Chris Kratz wrote:
Hello All,
In contrast to what we hear from most others on this list, we find our database servers are mostly CPU bound. We are wondering if this is because we have postgres configured incorrectly in some way, or if we really need more powerfull processor(s) to gain more performance from postgres.
If everything is cached in ram, it's pretty easy to be CPU bound. You very easily could be at this point if your database is only 2.6G and you don't touch all the tables often.
I do believe that when CPU bound, the best thing to do is get faster CPUs. ...

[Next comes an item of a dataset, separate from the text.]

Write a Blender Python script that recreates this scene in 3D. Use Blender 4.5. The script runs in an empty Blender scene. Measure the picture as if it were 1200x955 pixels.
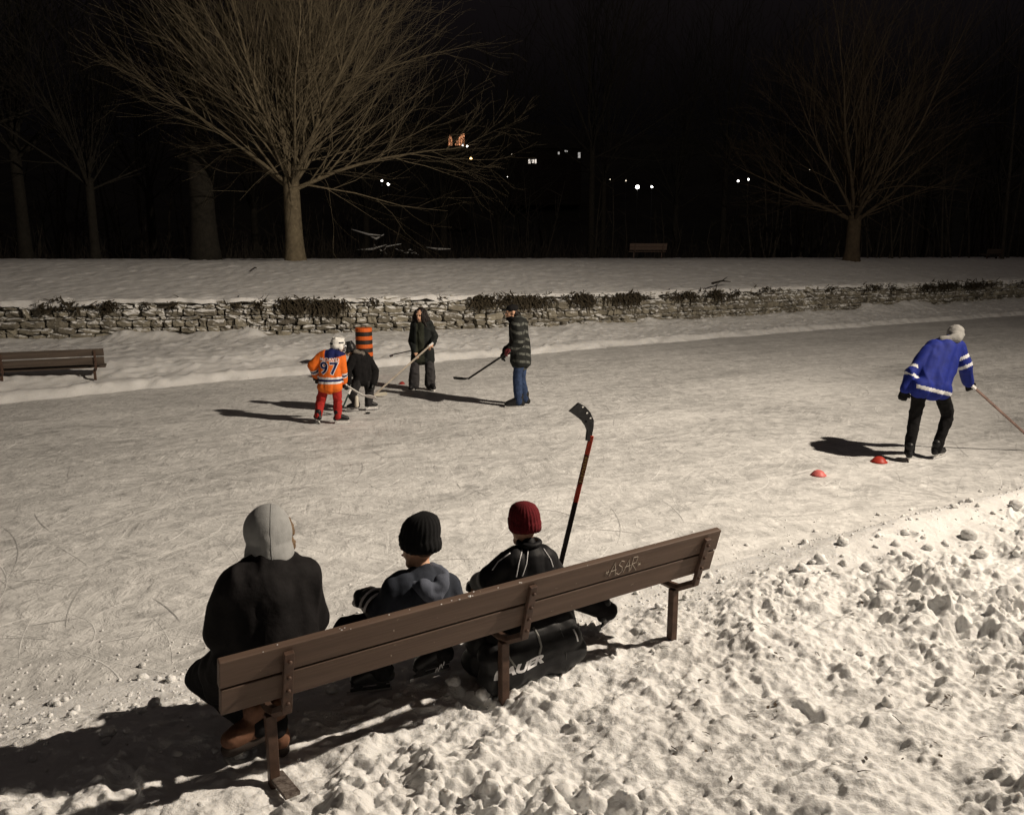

Our question is simply this, is it better to invest in a faster processor at this point, or are there configuration changes to make it faster? I've done some testing with with 4x SCSI 10k and the performance didn't improve, in fact it actually was slower the the sata drives marginally. One of our developers is suggesting we should compile postgres from scratch for this particular processor, and we may try that. Any other ideas?
-Chris
On this particular development server, we have:
Athlon XP,3000 1.5G Mem 4x Sata drives in Raid 0
I'm very surprised you are doing RAID 0. You realize that if 1 drive goes out, your entire array is toast, right? I would recommend doing either RAID 10 (0+1), or even Raid 5 if you don't do a lot of writes.
Probably most important, though is to look at the individual queries and see what they are doing.
Postgresql 7.4.5 installed via RPM running on Linux kernel 2.6.8.1
Items changed in the postgresql.conf:
tcpip_socket = true max_connections = 32 port = 5432 shared_buffers = 12288 # min 16, at least max_connections*2, 8KB each sort_mem=16384 vacuum_mem = 32768 # min 1024, size in KB max_fsm_pages = 60000 # min max_fsm_relations*16, 6 bytes each max_fsm_relations = 1000 # min 100, ~50 bytes each effective_cache_size = 115200 # typically 8KB each random_page_cost = 1 # units are one sequential page fetch cost
Most of these seem okay to me, but random page cost is *way* too low. This should never be tuned below 2. I think this says "an index scan of *all* rows is as cheap as a sequential scan of all rows." and that should never be true.
What could actually be happening is that you are getting index scans when a sequential scan would be faster.
I don't know what you would see, but what does "explain analyze select count(*) from blah;" say. If it is an index scan, you have your machine mistuned. select count(*) always grabs every row, and this is always cheaper with a sequential scan.